[Start]
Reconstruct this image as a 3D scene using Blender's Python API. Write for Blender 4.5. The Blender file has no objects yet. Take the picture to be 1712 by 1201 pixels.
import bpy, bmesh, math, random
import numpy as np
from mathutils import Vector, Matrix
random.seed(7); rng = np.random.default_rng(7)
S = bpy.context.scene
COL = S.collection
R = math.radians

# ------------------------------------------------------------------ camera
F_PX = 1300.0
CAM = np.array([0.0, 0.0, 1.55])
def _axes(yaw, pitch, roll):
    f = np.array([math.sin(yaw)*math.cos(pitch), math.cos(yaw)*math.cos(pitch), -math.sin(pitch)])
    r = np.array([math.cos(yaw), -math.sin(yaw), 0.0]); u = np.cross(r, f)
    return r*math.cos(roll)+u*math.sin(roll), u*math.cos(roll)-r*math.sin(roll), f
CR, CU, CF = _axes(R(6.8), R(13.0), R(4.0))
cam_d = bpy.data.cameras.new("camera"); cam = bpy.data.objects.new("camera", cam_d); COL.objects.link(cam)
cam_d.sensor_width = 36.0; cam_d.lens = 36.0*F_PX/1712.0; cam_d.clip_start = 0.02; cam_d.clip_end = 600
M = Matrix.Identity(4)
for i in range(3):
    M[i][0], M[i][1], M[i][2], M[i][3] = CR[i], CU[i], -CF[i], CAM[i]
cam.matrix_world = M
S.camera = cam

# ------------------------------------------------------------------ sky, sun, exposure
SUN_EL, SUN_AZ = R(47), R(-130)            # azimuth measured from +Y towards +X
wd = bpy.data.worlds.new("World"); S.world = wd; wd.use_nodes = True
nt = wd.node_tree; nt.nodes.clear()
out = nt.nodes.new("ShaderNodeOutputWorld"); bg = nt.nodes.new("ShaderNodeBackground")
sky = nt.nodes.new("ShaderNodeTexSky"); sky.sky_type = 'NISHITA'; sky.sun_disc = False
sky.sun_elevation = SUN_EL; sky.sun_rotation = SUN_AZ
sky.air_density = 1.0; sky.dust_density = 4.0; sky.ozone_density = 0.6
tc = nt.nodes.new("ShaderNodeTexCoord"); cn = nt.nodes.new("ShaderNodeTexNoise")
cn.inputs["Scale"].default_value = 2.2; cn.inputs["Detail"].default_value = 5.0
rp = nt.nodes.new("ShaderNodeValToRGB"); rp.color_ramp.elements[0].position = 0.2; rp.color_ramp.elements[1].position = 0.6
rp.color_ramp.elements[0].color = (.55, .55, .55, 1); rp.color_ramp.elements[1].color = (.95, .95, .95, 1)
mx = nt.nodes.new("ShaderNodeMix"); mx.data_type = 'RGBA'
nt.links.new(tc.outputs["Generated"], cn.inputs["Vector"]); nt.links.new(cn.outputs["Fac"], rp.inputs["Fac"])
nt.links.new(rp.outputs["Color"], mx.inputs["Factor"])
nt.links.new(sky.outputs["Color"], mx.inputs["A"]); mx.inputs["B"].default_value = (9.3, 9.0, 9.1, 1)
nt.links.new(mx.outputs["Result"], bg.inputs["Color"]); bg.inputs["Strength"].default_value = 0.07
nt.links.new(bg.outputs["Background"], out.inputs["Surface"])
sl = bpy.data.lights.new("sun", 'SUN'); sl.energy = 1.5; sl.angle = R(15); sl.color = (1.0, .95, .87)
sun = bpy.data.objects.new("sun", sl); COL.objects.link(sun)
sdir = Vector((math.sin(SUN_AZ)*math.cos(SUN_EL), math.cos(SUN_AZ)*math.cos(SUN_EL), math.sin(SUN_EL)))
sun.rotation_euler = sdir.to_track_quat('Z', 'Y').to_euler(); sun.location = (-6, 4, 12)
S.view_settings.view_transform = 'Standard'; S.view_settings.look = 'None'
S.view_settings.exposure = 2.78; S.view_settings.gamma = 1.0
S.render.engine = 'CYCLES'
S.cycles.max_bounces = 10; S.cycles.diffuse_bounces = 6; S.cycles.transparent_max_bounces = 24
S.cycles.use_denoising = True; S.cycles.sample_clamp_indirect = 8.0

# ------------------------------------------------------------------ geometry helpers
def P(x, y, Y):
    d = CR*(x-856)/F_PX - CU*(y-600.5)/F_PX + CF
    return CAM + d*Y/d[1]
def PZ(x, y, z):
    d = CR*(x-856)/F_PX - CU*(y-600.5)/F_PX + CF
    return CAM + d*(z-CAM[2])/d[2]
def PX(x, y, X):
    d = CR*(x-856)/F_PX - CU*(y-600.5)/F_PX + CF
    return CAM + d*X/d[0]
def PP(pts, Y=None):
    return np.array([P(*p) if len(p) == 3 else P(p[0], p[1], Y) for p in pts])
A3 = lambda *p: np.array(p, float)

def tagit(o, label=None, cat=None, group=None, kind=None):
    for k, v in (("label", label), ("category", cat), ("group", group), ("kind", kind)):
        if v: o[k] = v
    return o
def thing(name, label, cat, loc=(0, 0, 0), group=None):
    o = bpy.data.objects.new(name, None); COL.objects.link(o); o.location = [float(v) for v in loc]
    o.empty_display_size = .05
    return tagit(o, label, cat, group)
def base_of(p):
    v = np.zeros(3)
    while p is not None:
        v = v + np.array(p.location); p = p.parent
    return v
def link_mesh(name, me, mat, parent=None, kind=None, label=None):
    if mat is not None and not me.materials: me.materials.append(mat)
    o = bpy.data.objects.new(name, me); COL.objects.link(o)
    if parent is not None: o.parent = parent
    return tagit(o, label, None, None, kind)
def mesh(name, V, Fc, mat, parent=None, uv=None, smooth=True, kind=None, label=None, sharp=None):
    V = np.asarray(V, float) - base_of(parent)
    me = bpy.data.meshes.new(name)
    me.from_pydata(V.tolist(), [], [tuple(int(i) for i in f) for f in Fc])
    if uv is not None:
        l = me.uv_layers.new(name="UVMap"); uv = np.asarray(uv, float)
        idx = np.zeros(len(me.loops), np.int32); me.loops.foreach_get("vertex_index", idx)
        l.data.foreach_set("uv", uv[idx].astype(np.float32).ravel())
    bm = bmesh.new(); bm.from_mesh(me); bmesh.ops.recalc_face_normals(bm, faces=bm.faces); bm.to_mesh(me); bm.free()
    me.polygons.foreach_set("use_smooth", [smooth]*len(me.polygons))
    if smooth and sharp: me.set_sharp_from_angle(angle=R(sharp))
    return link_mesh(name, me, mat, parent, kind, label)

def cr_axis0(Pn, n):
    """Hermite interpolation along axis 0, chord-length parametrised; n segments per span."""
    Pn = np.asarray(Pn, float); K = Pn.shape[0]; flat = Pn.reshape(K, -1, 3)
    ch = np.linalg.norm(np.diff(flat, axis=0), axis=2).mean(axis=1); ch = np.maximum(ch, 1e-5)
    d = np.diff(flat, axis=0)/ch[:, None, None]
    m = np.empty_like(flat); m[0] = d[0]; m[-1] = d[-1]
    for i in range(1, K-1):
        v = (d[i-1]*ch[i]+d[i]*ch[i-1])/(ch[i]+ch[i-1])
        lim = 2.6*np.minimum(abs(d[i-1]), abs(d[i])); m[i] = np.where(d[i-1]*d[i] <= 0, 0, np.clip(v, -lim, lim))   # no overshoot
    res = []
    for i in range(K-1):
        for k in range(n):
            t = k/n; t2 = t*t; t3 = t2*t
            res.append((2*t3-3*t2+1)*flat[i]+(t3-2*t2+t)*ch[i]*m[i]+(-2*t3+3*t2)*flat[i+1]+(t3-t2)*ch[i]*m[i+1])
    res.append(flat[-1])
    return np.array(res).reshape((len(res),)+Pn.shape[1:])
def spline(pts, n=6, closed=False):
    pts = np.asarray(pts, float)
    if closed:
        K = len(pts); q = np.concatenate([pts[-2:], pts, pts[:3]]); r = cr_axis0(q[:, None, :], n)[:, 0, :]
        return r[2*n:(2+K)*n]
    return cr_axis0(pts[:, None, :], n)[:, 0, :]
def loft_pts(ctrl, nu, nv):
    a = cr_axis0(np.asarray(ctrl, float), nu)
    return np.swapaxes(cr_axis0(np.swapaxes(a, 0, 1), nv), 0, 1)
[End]
EXERCISE → Include the first line, the line containing "R = math.radians", and every line between them, copied exactly from the material above; output no other line.

THE ANSWER →
Reconstruct this image as a 3D scene using Blender's Python API. Write for Blender 4.5. The Blender file has no objects yet. Take the picture to be 1712 by 1201 pixels.
import bpy, bmesh, math, random
import numpy as np
from mathutils import Vector, Matrix
random.seed(7); rng = np.random.default_rng(7)
S = bpy.context.scene
COL = S.collection
R = math.radians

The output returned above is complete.